All other custom properties are found in the Adsorbate.properties dictionary.

my_adsorbate.properties["carbon_number"]
>> 4

Note

It is unlikely that you will need to manually create an adsorbate, as more than 150 compounds are already included with pyGAPS.

Retrieving an Adsorbate

A selection of the most common gas and vapour adsorbates is already stored in the internal database. At import-time, they are automatically loaded into memory and stored in pygaps.ADSORBATE_LIST.

len(pygaps.ADSORBATE_LIST)
>> 176

To retrieve an Adsorbate from this list, the easiest way is by using the class method: find() which works with any of the compound aliases.

# all return the same Adsorbate instance
ads = pygaps.Adsorbate.find("butane")
ads = pygaps.Adsorbate.find("n-butane")
ads = pygaps.Adsorbate.find("c4h10")

Adsorbate class methods

The Adsorbate class has methods which allow the properties of the adsorbate to be either calculated using the CoolProp or REFPROP backend or retrieved as a string from the internal dictionary. The properties which can be calculated are:

• Molar mass: molar_mass().

• Triple point pressure: p_triple().

• Triple point temperature: t_triple().

• Critical point pressure: p_critical().

• Critical point temperature: t_critical().

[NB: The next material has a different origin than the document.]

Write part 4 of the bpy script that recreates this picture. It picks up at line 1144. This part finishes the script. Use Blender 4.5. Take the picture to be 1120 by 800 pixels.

• Saturation pressure: saturation_pressure().

• Surface tension: surface_tension().

• Liquid density: liquid_density().

• Molar liquid density: liquid_molar_density().

• Gas density: gas_density().

• Molar gas density: gas_molar_density().

• Enthalpy of vaporisation: enthalpy_vaporisation().

• Enthalpy of liquefaction: enthalpy_liquefaction().

For example, for the Adsorbate created above, to get the vapour pressure at 25 degrees in bar.

my_adsorbate.saturation_pressure(298, unit='bar')
>> 2.8

Caution

The properties calculated are only valid if the backend equation of state is usable at the required states and is accurate enough. Be aware of the limitations of CoolProp and REFPROP. More info here.

Each method also accepts a bool parameter calculate, True by default. If set to False, the property will not be calculated by the thermodynamic backend. Instead, the value from the properties dictionary will be returned. This is static and supplied by the user, but can be useful for adsorbates without a thermodynamic backend.

my_adsorbate.saturation_pressure(298, calculate=False)
>> 2.2              # Value in the `properties` dictionary

For calculations of other properties, the CoolProp backend can be accessed directly using the backend property. To calculate the reducing temperature for example.

my_adsorbate.backend.T_reducing()

Adsorbate management

If an Adsorbate is manually created, a user can add it to the list of adsorbates by appending it.

# To store in the main list
pygaps.ADSORBATE_LIST.append(my_adsorbate)

A useful shorthand is to pass an optional parameter store at creation

# Automatically stored in ADSORBATE_LIST
ads = pygaps.Adsorbate("acetylene", store=True)

Warning

This makes the adsorbate available only in the current session. No permanent changes to the internal adsorbates are made this way.

To permanently store a custom adsorbate for later use or make modifications to exiting adsorbates, the user must upload it to the internal database. This can be done as:

import pygaps.parsing as pgp

# To permanently store in the database
pgp.adsorbate_to_db(ads_new)

# To store any modifications to an adsorbate in the database
pgp.adsorbate_to_db(ads_modified, overwrite=True)

For more info, check out the sqlite section of the manual.